The Medievalist and the Minimalist
by Emily LarocqueA review of Inventors at La Mama Experimental Theatre by Emily Laroque

Last month, La MaMa Experimental Theatre presented an impressive dance festival celebrating their 45th year, and including the work of fifty- odd choreographers and companies. On the last evening of the festival, Inventors featured excerpts from two very different choreographers: Douglas Dunn and Christopher Williams who belong to different generations. Williams works with a deeply historical, researched imagination, using masks and elaborately conceived music. Dunn is part of the minimalist tradition of pure movement and has worked with Yvonne Rainer and Merce Cunningham before venturing out on his own in 1971. But this wasn’t the first time the two men have worked together—Williams spent some time as a dancer in Dunn’s company.
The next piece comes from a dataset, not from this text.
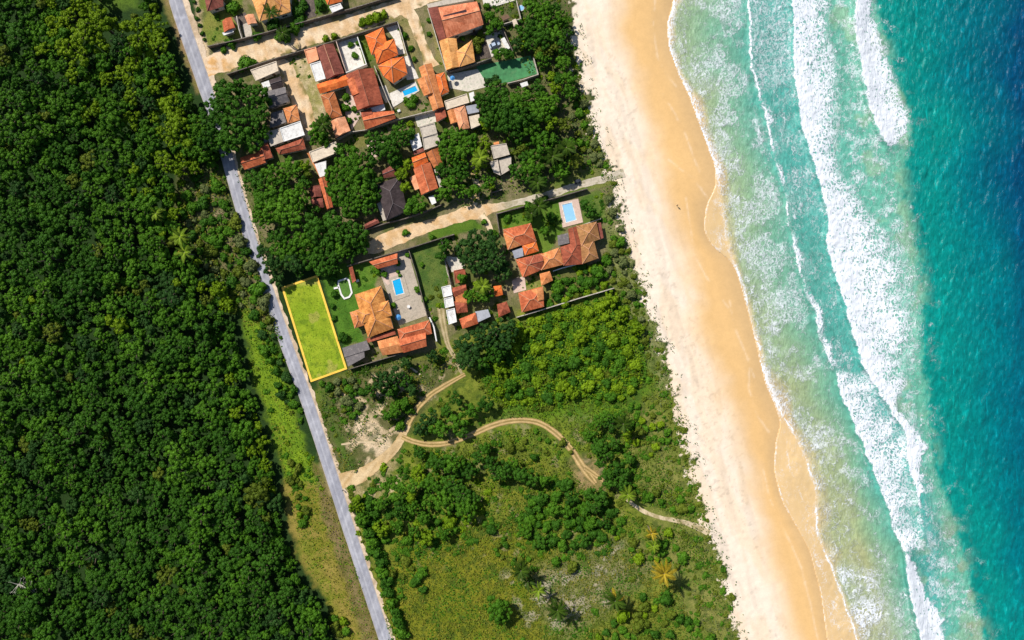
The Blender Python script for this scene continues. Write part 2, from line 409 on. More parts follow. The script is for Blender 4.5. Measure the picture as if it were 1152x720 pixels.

At La MaMa, Williams presented three excerpts from his longer piece The Golden Legend which is adapted from the book The Lives of the Saints. Set to an original score by Gregory Spears and live medieval choral music, The Golden Legend will eventually include Williams’ choreographic re-imagining of the lives of fifteen saints. (This is well-worn territory for Williams; his last project was Ursula and 11,000 Virgins, he studied medieval art along with dance and puppetry at Sarah Lawrence, and as a child he drew unicorns, studied the harp, and sang in a medieval choir.) Each of the three saints’ presented on La MaMa’s stage were distinctly and powerfully performed.
St. Francis, the first saint explored and the first piece presented, was a solo. It started with Williams walking upstage under a teepee of sticks. He emerged, dressed in a white loincloth of sorts: a strange entry for an even stranger series of dances. His movement involved tiptoeing, arabesques, long reaches to the ceiling and oddly angled poses. St. James followed along with a chorus of women with buns on their heads, dirty faces and movement that seemed zombie-like. This movement and energy in this piece had a Michael Jackson “Thriller” feel, there were dangling arms and syncopated breaths. St. Pancras rounded out the series of three saints with three men. One man represented the saint and the other two wore blue face paint. There was something off and indulgent about the way Williams staged the saints. An evening of fifteen saints would demand a lot from an audience as these three seemed to carry on a bit too long.
Douglas Dunn presented, and in many cases danced, six excerpts from his career as a downtown dance minimalist. All six were solos for men. The first piece seemed a duet between a man and a three-foot, wooden flat triangle. With an air of revery, the dancer lifted the triangle and often spun it around. Another piece—simple in execution—was only memorable for the seemingly endless pinwheeling of the dancer’s arms as the lights flickered out. But Dunn also tapped into his humorous side. He wore a grass skirt and unselfconsciously performed a blessed-out hula dance, much to the pleasure of the audience. There was even a line in the music about the moon, and Dunn unexpectedly showed his buttocks. It provided a much needed levity to the evening.
There was some whiplash involved in the evening—Dunn’s work was spare and echoey while Williams’ was lush with live music and theatrics. But in the end, both artists successfully emphasized character through movement and took the audience on a journey filled with personality and imagination.